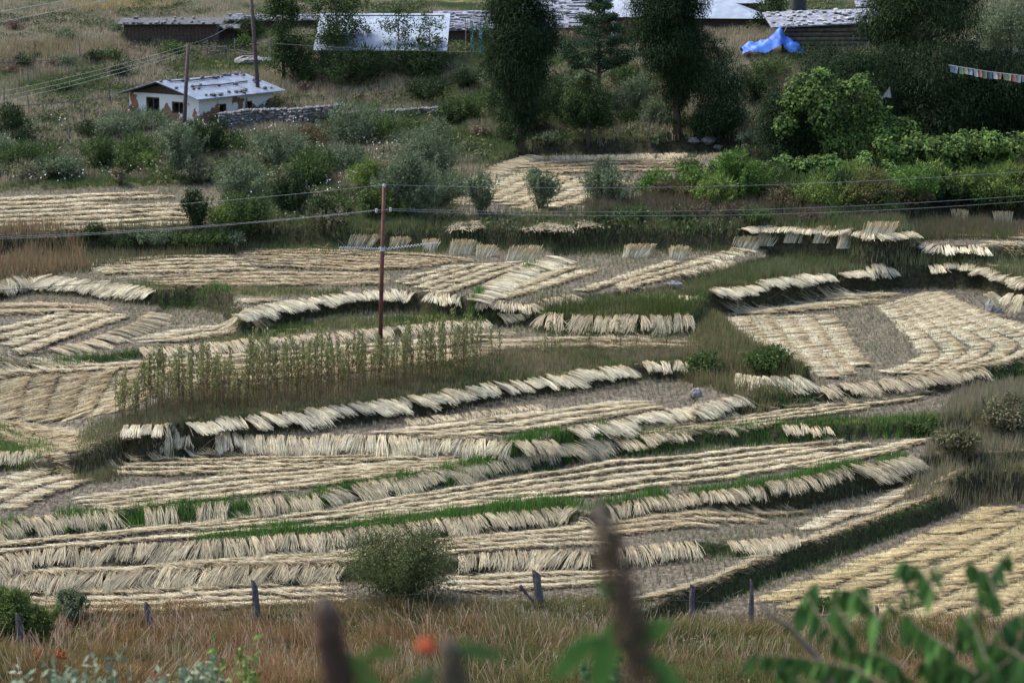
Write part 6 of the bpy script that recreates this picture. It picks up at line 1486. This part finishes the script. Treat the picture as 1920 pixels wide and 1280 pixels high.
flagpole(873, 36, 104, 0, None, 'pinkish pole left of the green banner', PINK, False)
flagpole(706, 8, 34, 0, None, 'dark stump post above the pale blue roof', DARKWOOD, False)
p = wp(1652, 186, 143); root = empty('small_flag', tuple(p)); tag(root, 'small white flag sticking out of the vine covered tree', 'flag')
mb = MB(); mb.tube([(-0.2, 0, -1.6), (0, 0, 0), (0.5, 0, 0.7)], 0.02, 5); mb.build('stick', WOOD, root)
link('cloth', mkmesh('cloth', np.array([(0, 0, 0), (0.5, 0, 0.65), (0.62, 0.1, 0.05), (0.3, 0.08, 0.12)]), np.array([[0, 1, 2, 3]])), FM['white_flag'], root)

# ------------------------------------------------------------------ poles and wires
def pole(base, topz, lean, r, mat, label, name='power_pole', arms=()):
    r_ = empty(name, tuple(base)); tag(r_, label, 'power pole')
    Hh = topz - base[2]
    mb = MB(); mb.tube([(0, 0, -0.6), (lean * 0.5, 0, Hh * 0.5), (lean, 0, Hh)], [r, r * 0.9, r * 0.75], 10); mb.build('pole', mat, r_, True)
    for (dz, L, yv) in arms:
        z = Hh - dz
        a = MB(); x = lean * z / Hh; a.tube([(x - L, yv * -L, z), (x + L, yv * L, z)], 0.028, 5); arm = a.build('crossarm', mat, r_)
        for sg in (-1, 1):
            i = MB(); q = (x + sg * L, sg * yv * L, z); i.tube([(q[0], q[1], z), (q[0], q[1], z + .05), (q[0], q[1], z + .10), (q[0], q[1], z + .16)], [0.035, 0.06, 0.04, 0.055], 8); i.build('insulator', PORC, arm)
    return r_
bp = hit(711, 700); s = F / bp.y
ptop = wp(720, 352, bp.y)
mp = pole(bp, ptop[2], ptop[0] - bp.x, 0.10, RUST, 'tall rust red steel pole standing in the strip of weeds', arms=[(1.0, 0.28, 0.5)])
i = MB(); tl = (ptop[0] - bp.x, 0, ptop[2] - bp.z); i.tube([tl, (tl[0], 0, tl[2] + .08), (tl[0], 0, tl[2] + .15)], [0.04, 0.07, 0.04], 8); i.build('insulator', PORC, mp)
cl = MB(); zc = tl[2] - 2.5; xc = tl[0] * zc / tl[2]; cl.tube([(xc, 0, zc - .08), (xc, 0, zc + .08)], 0.12, 10); cl.build('clamp', PORC, mp)
WR = 0.0075
def wire(a, b, sag, label, rad=WR, mat=WIRE, n=40, group='overhead wires'):
    a, b = np.array(a, float), np.array(b, float); t = np.linspace(0, 1, n)[:, None]
    P = a + (b - a) * t; P[:, 2] -= (4 * sag * t * (1 - t))[:, 0]
    return cord('overhead_wire', P, rad, mat, label, 'wire', group=group)
PT = np.array([bp.x + tl[0], bp.y, bp.z + tl[2] + .12])
farR = wp(2700, 232, 108)
wire(PT, farR, 1.05, 'top overhead wire running right from the red pole')
wire(PT + [0.28, 0.14, -1.0], farR + [0.3, 0.2, -1.1], 1.05, 'middle overhead wire running right from the red pole')
wire(PT + [-0.28, -0.14, -1.0], farR + [-0.3, -0.3, -1.25], 1.2, 'lowest overhead wire running right from the red pole')
farL = wp(-600, 400, 112)
wire(PT, farL, 0.6, 'top overhead wire running left from the red pole', 0.0055)
wire(PT + [-0.28, -0.14, -1.0], farL + [0, 0, -1.0], 0.6, 'middle overhead wire running left from the red pole', 0.0055)
wire(PT + [0.28, 0.14, -1.0], farL + [0.3, 0.2, -1.2], 0.6, 'lowest overhead wire running left from the red pole', 0.0055)
cz = np.array([bp.x + xc, bp.y, bp.z + zc])
wire(cz, wp(-500, 560, 96), 0.5, 'dark service cable sagging left from the red pole', 0.016, DARKWIRE)
def spiral(a, b, label):
    a, b = np.array(a, float), np.array(b, float); n = 150; t = np.linspace(0, 1, n)
    P = a + (b - a) * t[:, None]; w_ = t * 2 * math.pi * 17
    P[:, 2] += 0.04 * np.sin(w_); P[:, 1] += 0.04 * np.cos(w_)
    return cord('twisted_grip', P, 0.015, nmat('galvanised strand', (0.36, 0.36, 0.42), (0.5, 0.5, 0.56), 4, 0.4, 0), label, 'cable grip')
spiral(cz + [-0.12, 0, 0], wp(636, 464, bp.y), 'twisted pale cable grip on the left of the red pole')
spiral(cz + [0.12, 0, 0], wp(824, 455, bp.y), 'twisted pale cable grip on the right of the red pole')
b1 = hit(342, 292); t1 = wp(353, 84, b1.y)
pole(b1, t1[2], t1[0] - b1.x, 0.14, DARKPOLE, 'dark wire pole in front of the left half of the white house')
b2_ = hit(487, 205); t2_ = wp(468, -40, b2_.y)
pole(b2_, t2_[2], t2_[0] - b2_.x, 0.15, DARKPOLE, 'dark wire pole rising out of the picture behind the white house')
for k, (yo, dy_) in enumerate([(0, 0), (8, 12), (14, 22)]):
    wire(t1 + [0, 0, -0.02 - 0.22 * k], wp(-500, 225 + dy_ * 1.2, 150), 1.0, f'{["upper", "middle", "lower"][k]} overhead wire running left from the pole before the white house', 0.009, WIRE)
wire(t1, t2_ + [0.0, 0, -2.2], 0.3, 'short overhead wire between the two dark poles', 0.02, DARKWIRE)
wire(t2_ + [0, 0, -4.3], wp(1100, 96, b2_.y - 4), 0.3, 'thin dark wire crossing in front of the pale blue roof', 0.016, DARKWIRE)
for k in (0, 1):
    wire(t2_ + [0, 0, 1.2 - 0.3 * k], wp(-300, 62 + 26 * k, b2_.y + 5), 0.5, ['upper wire crossing the top left corner', 'lower wire crossing the top left corner'][k], 0.017, WIRE)
t3 = wp(203, 155, hit(210, 205).y); pole(hit(211, 206), t3[2], -0.3, 0.05, DARKPOLE, 'thin leaning pole left of the white house')

# ------------------------------------------------------------------ dry stone wall, stones, fences
def stonewall(line, h, thick, label, name='dry_stone_wall'):
    P = resample(line, 60); W = np.array([hit(a, b)[:] for a, b in P])
    o = W[0]; mb = MB(); seg = np.linalg.norm(np.diff(W[:, :2], axis=0), axis=1); cum = np.concatenate([[0], np.cumsum(seg)]); L = cum[-1]
    n = int(L / 0.21)
    for k in range(n):
        t = L * (k + .5) / n; x, y, z = [np.interp(t, cum, W[:, j]) for j in range(3)]
        for r_ in range(int(h / 0.17)):
            for yy_ in (0,):
                mb.rock((x - o[0] + rs.uniform(-.06, .06), y - o[1] + rs.uniform(-thick, thick) * .3, z - o[2] + 0.05 + r_ * 0.17 + rs.uniform(-.02, .02)), rs.uniform(0.10, 0.19), (1.15, 1.3, 0.75))
    root = mb.build(name, STONE); root.location = tuple(o); tag(root, label, 'stone wall'); return root
stonewall([(412, 250), (470, 242), (560, 240), (640, 232)], 1.45, 0.5, 'dry stone wall right of the white house')
stonewall([(642, 230), (700, 224), (760, 222), (822, 218)], 0.8, 0.4, 'low overgrown continuation of the dry stone wall')
for px, py, r_, l, sq in [(1305, 745, 0.26, 'grey rock at the foot of the weedy bank', (1, .8, 1.1)), (1265, 540, 0.32, 'bluish grey boulder on the grassy bank', (1.3, .8, .7)), (1862, 585, 0.55, 'blue grey stone between two upright sheaves', (0.8, .6, 1.3)), (1300, 278, 0.35, 'round grey rock on the bank behind the small field', (1.2, 1, .7)), (1328, 276, 0.42, 'dark boulder beside a round grey rock', (1.2, 1, .8)), (1345, 284, 0.25, 'small pale stone below the dark boulder', (1.3, 1, .7)), (210, 185, 0.3, 'pale stone at the left of the white house', (1, 1, .8)), (470, 118, 0.9, 'long pale boulder beside the dark pole', (1.6, .8, .5)), (30, 250, 0.3, 'pale stone at the far left slope', (1.3, 1, .6)), (500, 118, 0.45, 'small pale boulder right of the long one', (1.3, .8, .6)), (1735, 470, 0.35, 'grey stone in the grass near the right edge', (1.5, 1, .5))]:
    p = hit(px, py); mb = MB(); mb.rock((0, 0, 0.12), r_, sq); o = mb.build('rock', STONE); o.location = p; tag(o, l, 'rock')
# penned poles by the shed
p = hit(395, 112); root = empty('cattle_pen', p); tag(root, 'jumble of grey rails forming a small pen below the plank shed', 'fence')
for k in range(9):
    mb = MB(); x = -1.0 + k * 0.7; mb.tube([(x, rs.uniform(-.4, .4), -0.3), (x + rs.uniform(-.1, .1), rs.uniform(-.2, .2), rs.uniform(0.8, 1.5))], 0.05, 5); mb.build('post', WOOD, root)
for k in range(11):
    mb = MB(); z = rs.uniform(0.25, 1.2); x = rs.uniform(-1.2, 3.4); mb.tube([(x, rs.uniform(-.3, .3), z), (x + rs.uniform(0.9, 2.2), rs.uniform(-.3, .3), z + rs.uniform(-0.35, 0.3))], 0.045, 5); mb.build('rail', WOOD, root)
# thin posts on the hillside
PD = [(40, 130), (62, 128), (150, 118), (190, 60), (175, 50), (20, 225), (100, 232), (160, 235), (182, 230), (215, 240), (250, 250), (290, 262), (310, 232), (385, 235), (405, 225), (133, 275), (135, 325), (55, 210), (35, 175), (240, 190), (465, 218), (1163, 262), (1217, 268), (560, 330), (575, 390), (640, 415), (640, 428), (8, 205), (55, 160), (80, 190), (1258, 60), (610, 240), (430, 130), (345, 60)]
mbp = MB(); mbp.tube([(0, 0, -0.3), (0.03, 0, 0.6), (0.01, 0.02, 1.25)], [0.055, 0.05, 0.04], 6); mbp.add([(0, 0, 1.25)], [])
pm = mbp.build('fence_post', WOOD); first = True
for px, py in PD:
    q = hit(px, py); o = pm if first else pm.copy()
    if not first: COL.objects.link(o)
    first = False; o.location = q; o.rotation_euler = (rs.uniform(-.08, .08), rs.uniform(-.1, .1), rs.uniform(0, 6)); o.scale = (1, 1, rs.uniform(0.7, 1.25))
    tag(o, 'one of the thin grey posts scattered over the weedy hillside', 'post', 'thin posts on the hillside')
# hillside post-and-wire line at upper left
def rail(a, b, label, mat=WOOD, r=0.03, h=0.8):
    A_, B_ = hit(*a), hit(*b); cord('fence_rail', [(A_.x, A_.y, A_.z + h), ((A_.x + B_.x) / 2, (A_.y + B_.y) / 2, (A_.z + B_.z) / 2 + h - .05), (B_.x, B_.y, B_.z + h)], r, mat, label, 'rail')
rail((-10, 140), (150, 130), 'thin rail across the weeds at the upper left'); rail((-10, 225), (210, 205), 'thin rail leading to the leaning pole')
# foreground fence posts: weathered split posts with slanted tops
def splitpost(px, top, bot, wpx, label, lean=0.0, notch=True, mat=DARKWOOD):
    p = hit(px, bot); s = F / p.y; Hh = (bot - top) / s; W = 1.35 * wpx / s / 2
    V = []; n = 7; q = np.random.RandomState(px)
    lv = [-0.4, 0.15 * Hh, 0.4 * Hh, 0.62 * Hh, 0.85 * Hh, Hh]
    for i, z in enumerate(lv):
        for k in range(n):
            a = 2 * math.pi * k / n; r = W * (1.05 - 0.25 * max(z, 0) / Hh) * q.uniform(0.82, 1.15)
            zz = z - (0.18 * Hh * max(0, math.cos(a - 0.4)) if i == len(lv) - 1 and notch else 0)
            V.append((math.cos(a) * r + lean * max(z, 0), math.sin(a) * r, zz))
    Fs = [(i * n + k, i * n + (k + 1) % n, (i + 1) * n + (k + 1) % n, (i + 1) * n + k) for i in range(len(lv) - 1) for k in range(n)] + [tuple(len(lv) * n - n + k for k in range(n))]
    mb = MB(); mb.add(V, Fs); o = mb.build('split_fence_post', mat); o.location = p; tag(o, label, 'fence post', 'split posts of the foreground fence'); return p, Hh
GP = nmat('grey weathered post', (0.045, 0.042, 0.045), (0.13, 0.12, 0.12), 10, 0.85, 0.5)
posts = [(38, 1143, 1235, 11, 'split grey post at the far left of the foreground', 0.0), (281, 1123, 1190, 12, 'split post with a leaning twig beside it', -0.05), (484, 1080, 1185, 11, 'tallest dark split post left of the round bush', -0.06), (1012, 1063, 1140, 14, 'charred thick post with a broken slanting stick', -0.1), (1297, 1088, 1175, 9, 'pointed split post right of the tall flower spike', 0.0), (1408, 1080, 1175, 8, 'straight grey post at the start of the yellow straw field', 0.0), (1514, 1125, 1185, 7, 'short thin post behind the leafy branches', 0.0), (1641, 1128, 1210, 8, 'thin grey post half hidden by the leafy branches', 0.02)]
tops = []
for a in posts:
    p, Hh = splitpost(*a[:5], a[5], mat=GP); tops.append((p.x + a[5] * Hh, p.y, p.z + Hh * 0.62))
p = hit(1000, 1135); mb = MB(); mb.tube([(0.1, 0, 0.05), (-0.2, 0, 0.35), (-0.42, 0, 0.66)], [0.06, 0.05, 0.06], 6); o = mb.build('broken_stick', GP); o.location = p; tag(o, 'short stick slanting away from the charred post', 'stick')
p = hit(330, 1180); mb = MB(); mb.tube([(0.2, 0, -0.1), (0, 0, 0.45), (-0.3, 0.1, 0.85)], [0.02, 0.015, 0.008], 5); o = mb.build('bare_twig', DARKWOOD); o.location = p; tag(o, 'thin bare twig leaning in the grass beside a split post', 'twig')
for k in range(len(tops) - 1):
    a, b = np.array(tops[k]), np.array(tops[k + 1]); t = np.linspace(0, 1, 12)[:, None]; P = a + (b - a) * t; P[:, 2] -= (4 * 0.12 * t * (1 - t))[:, 0]
    cord('fence_wire', P, 0.006, DARKWIRE, f'thin dark fence wire in the {ORD[k]} gap of the foreground fence from the left', 'wire', group='fence wires')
◆ ◆ ◆
> Direction
Emit the lines of the material exactly, from its first line to the line containing "3]])), FM['white_flag'], root)", inclusive; leave every picture out.

> The reply
Write part 6 of the bpy script that recreates this picture. It picks up at line 1486. This part finishes the script. Treat the picture as 1920 pixels wide and 1280 pixels high.
flagpole(873, 36, 104, 0, None, 'pinkish pole left of the green banner', PINK, False)
flagpole(706, 8, 34, 0, None, 'dark stump post above the pale blue roof', DARKWOOD, False)
p = wp(1652, 186, 143); root = empty('small_flag', tuple(p)); tag(root, 'small white flag sticking out of the vine covered tree', 'flag')
mb = MB(); mb.tube([(-0.2, 0, -1.6), (0, 0, 0), (0.5, 0, 0.7)], 0.02, 5); mb.build('stick', WOOD, root)
link('cloth', mkmesh('cloth', np.array([(0, 0, 0), (0.5, 0, 0.65), (0.62, 0.1, 0.05), (0.3, 0.08, 0.12)]), np.array([[0, 1, 2, 3]])), FM['white_flag'], root)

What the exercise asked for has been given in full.